BDDNOW: A Parallel BDD Package

BDDs (binary decision diagrams) are ubiquitous in formal verification tools, and the time and memory used by the BDD package is frequently the constraint that prevents application of formal verification. Accordingly, several researchers have investigated using parallel processing for BDDs. In this paper, we present a parallel BDD package with several novel features. The parallelization scheme strives for minimal communication overhead, so we are able to demonstrate speed-up even running on networked commodity PC workstations. Average memory utilization per node is comparable to that of efficient sequential packages. In addition, the package supports dynamic variable reordering, and simultaneous computation of multiple BDD operations. Finally, the package is designed for portability - providing a subset of the CUDD API for the application programmer, and running on the widely available PVM package.

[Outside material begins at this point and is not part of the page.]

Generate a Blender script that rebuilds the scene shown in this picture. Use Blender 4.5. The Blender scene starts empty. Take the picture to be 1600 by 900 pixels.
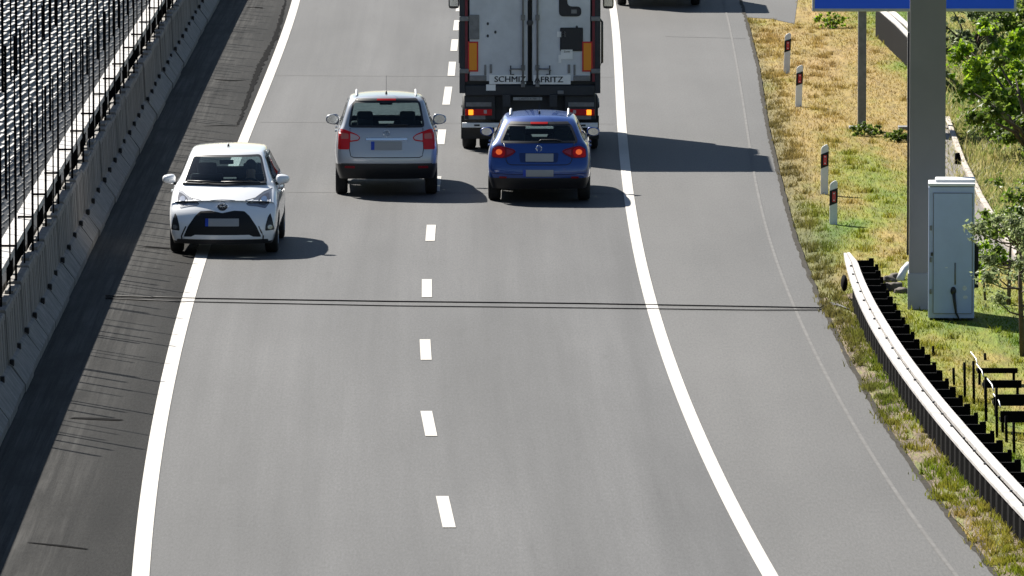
import bpy, bmesh, math, random
import numpy as np
from mathutils import Vector, Matrix
from mathutils.bvhtree import BVHTree
from mathutils.geometry import delaunay_2d_cdt
R = math.radians
random.seed(7); rng = np.random.default_rng(7)
sc = bpy.context.scene
COL = sc.collection

# ------------------------------------------------------------------ camera, sky, sun, exposure
F, CX, CY, CAMH = 13000.0, 800.0, 450.0, 11.3
TH = math.atan(1200.0/F)
cd = bpy.data.cameras.new('camera'); cam = bpy.data.objects.new('camera', cd); COL.objects.link(cam)
cd.sensor_width = 36.0; cd.lens = F/1600*36.0; cd.clip_start = 1.0; cd.clip_end = 3000
cam.location = (0, 0, CAMH); cam.rotation_euler = (math.pi/2-TH, 0, 0)
sc.camera = cam
SUNV = Vector((-0.68, 1.02, 1.0)).normalized()
EL = math.asin(SUNV.z); AZ = math.atan2(SUNV.x, SUNV.y)
w = bpy.data.worlds.new('World'); sc.world = w; w.use_nodes = True
nt = w.node_tree; bg = nt.nodes['Background']
sky = nt.nodes.new('ShaderNodeTexSky'); sky.sky_type = 'NISHITA'; sky.sun_disc = False
sky.sun_elevation = EL; sky.sun_rotation = AZ; sky.air_density = 1.0; sky.dust_density = 0.3; sky.ozone_density = 1.3
nt.links.new(sky.outputs[0], bg.inputs[0]); bg.inputs[1].default_value = 0.036
sd = bpy.data.lights.new('sun', 'SUN'); sd.energy = 4.6; sd.angle = R(0.5); sd.color = (1.0, 0.95, 0.87)
so = bpy.data.objects.new('sun', sd); COL.objects.link(so)
so.rotation_euler = (-SUNV).to_track_quat('-Z', 'Y').to_euler()
sc.view_settings.view_transform = 'Standard'; sc.view_settings.look = 'None'
sc.view_settings.exposure = 1.32; sc.view_settings.gamma = 1.0
sc.view_settings.use_curve_mapping = False

# ------------------------------------------------------------------ helpers
def at(px, py, z=0.0):
    """point of the place, at height z, that lies under a spot of the photograph"""
    dx, dy = (px-CX)/F, -(py-CY)/F
    d = Vector((dx, math.cos(TH)+dy*math.sin(TH), -math.sin(TH)+dy*math.cos(TH)))
    t = (z-CAMH)/d.z
    return Vector((d.x*t, d.y*t, z))

def tag(o, label=None, cat=None, group=None, kind=None):
    if label: o['label'] = label
    if cat: o['category'] = cat
    if group: o['group'] = group
    if kind: o['kind'] = kind
    return o
def thing(name, label, cat, loc=(0, 0, 0), rz=0, group=None):
    o = bpy.data.objects.new(name, None); COL.objects.link(o); o.empty_display_size = .2
    o.location = loc; o.rotation_euler = (0, 0, rz)
    return tag(o, label, cat, group)
def link_mesh(name, me, mat, parent=None):
    o = bpy.data.objects.new(name, me); COL.objects.link(o)
    if mat is not None and len(me.materials) == 0: me.materials.append(mat)
    if parent is not None: o.parent = parent
    return o
def from_bm(name, bm, mat, parent=None, smooth=False):
    me = bpy.data.meshes.new(name); bm.normal_update(); bm.to_mesh(me); bm.free()
    if smooth: me.polygons.foreach_set('use_smooth', [True]*len(me.polygons))
    return link_mesh(name, me, mat, parent)
def from_data(name, v, f, mat, parent=None, smooth=False):
    me = bpy.data.meshes.new(name); me.from_pydata([tuple(p) for p in v], [], [tuple(q) for q in f]); me.update()
    if smooth: me.polygons.foreach_set('use_smooth', [True]*len(me.polygons))
    return link_mesh(name, me, mat, parent)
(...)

Structural abstraction of software verification conditions

Precise software analysis and verification require tracking the exact path along which a statement is executed (path-sensitivity), the different contexts from which a function is called (context-sensitivity), and the bit-accurate operations performed. Previously, verification with such precision has been considered too inefficient to scale to large software. In this paper, we present a novel approach to solving such verification conditions, based on an automatic abstraction-checking-refinement framework that exploits natural abstraction boundaries present in software. Experimental results show that our approach easily scales to over 200,000 lines of real C/C++ code.

Automatic formal verification of DSP software

This paper describes a novel formal verification approach for equivalence checking of small, assembly-language routines for digital signal processors (DSP). By combining control-flow analysis, symbolic simulation, automatic decision procedures, and some domain-specific optimizations, we have built an automatic verification tool that compares structurally similar DSP assembly language routines. We tested our tool on code samples taken from a real application program and discovered several previously unknown bugs automatically. Runtime and memory requirements were reasonable on all examples. Our approach should generalize easily for multiple DSP architectures, eventually allowing comparison of code for two different DSPs (e.g., to verify a port from one DSP to another) and handling more complex DSPs (e.g. statically-scheduled, VLIW).